The blogosphere was all a-titter recently about this Page Six item regarding Vogue editrix Anna Wintour's disdain for the word "blog":
"They are expanding the Vogue Web site and getting more involved with the Internet. But Anna hates the word 'blog' so much, she refuses to call anything on her site a blog and has charged her staff with coming up with a new word that isn't as garish-sounding. She wants it ASAP - in time for launch."
Although I personally wouldn't describe the word blog as garish, I don't disagree with the imperious Ms. Wintour's aversion. Words like "nerdy" and "vaguely embarrassing" seem more apt when applied to blog, bloggers, blogging or any variant thereof. Let's face it: it's not exactly dignified, and it entirely lacks elegance.
I always feel compelled to do a little scrape, shuffle, smirk when mentioning that I have a blog. At family gatherings or art openinings, people smile at me indulgently, amused by the mere utterance of such a goofy sounding word. As far as I can remember, its mention has never once commanded respect. Usually there is a vague nod of fuzzy understanding and little follow through to find out what it actually is, or how they might read it.

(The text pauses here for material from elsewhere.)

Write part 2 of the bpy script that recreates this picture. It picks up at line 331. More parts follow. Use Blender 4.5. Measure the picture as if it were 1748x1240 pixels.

This reaction is in opposition to what a lot of blogs are though... while I try not to take the whole endeavor too seriously, I am attached to my blog, and the scads of blogs I read, as an outlet for ideas and opinions, many of them freed from the traditional (and sometimes suffocating) conventions of expository and/or journalistic writing. (With that freedom comes peril, yes, but that's a topic for another post.)
The fact that the word blog has geeky/tech connotations is limiting. People don't feel like they can't pick up a newspaper and at least try to read it, but often when faced with the prospect of blog-reading, many are are too intimidated by it's geeky provenance. My mom is a good example of this. Even though she loves herself some eBay, the whole blog concept is a bit too disorienting for her, so she's only even slightly aware of Personism, which is kind of a bummer because I do put a lot of effort into it.
What's the alternative though? Journal? That reminds me of the faux-leather bound volume I kept in junior high - the one with a unicorn on the front. Web log? Those two words, progenitor of the word blog itself, also form awkwardly on the tongue. (And I think that awkwardness was at least part of the reason that the term blog was created, back in the day.)

Don't "journal" bash, Jen. Haha.
Posted by: Shane Lavalette | 03/25/2007 at 08:00 PM
Shane, no diss intended! It works for you, seems like. Maybe it's a generation gap - do handwritten journals seem like distant artifacts to you young'uns? That'd be sad.
Greg, somehow I think that none of those alternatives will prove to be quite right for Anna. (Or me for that matter.) I'm actually genuinely curious to see what alternative they come up with.
Of course now blogs are evolving and looking less and less... bloglike. So maybe they won't have to call it anything. It's just "online content". (Gag! Content is a problematic word too...)
Posted by: Jen Bekman | 03/26/2007 at 08:00 PM
i'm also interested to see what they come up with. i think you're right though.. if they're clever about the design of the page, they definitely wouldn't have to call it anything. and as far as the journal things goes, i never kept one until i started writing all my various blogs in the past year or so. i don't know what the tweens are doing. someone should look into that because after all, so go the tweens, so goes america.
Posted by: Greg Wasserstrom | 03/26/2007 at 08:00 PM
here are some suggestions i sent to vogue, though they have not returned any of my repeated emails or phone calls.
1. the telegraph
2. daily dispatches
3. smoke signals
4. enema
5. i hate myself
Posted by: Greg Wasserstrom | 03/26/2007 at 08:00 PM
Haha, only joking. Look what I came across (and, Jen, maybe this will sway you to like my 'journal' despite memories of those faux-leather bound unicorn days):
"Although journal is sometimes used as a synonym for "magazine," in academic use, a journal refers to a serious, scholarly publication, most often peer-reviewed."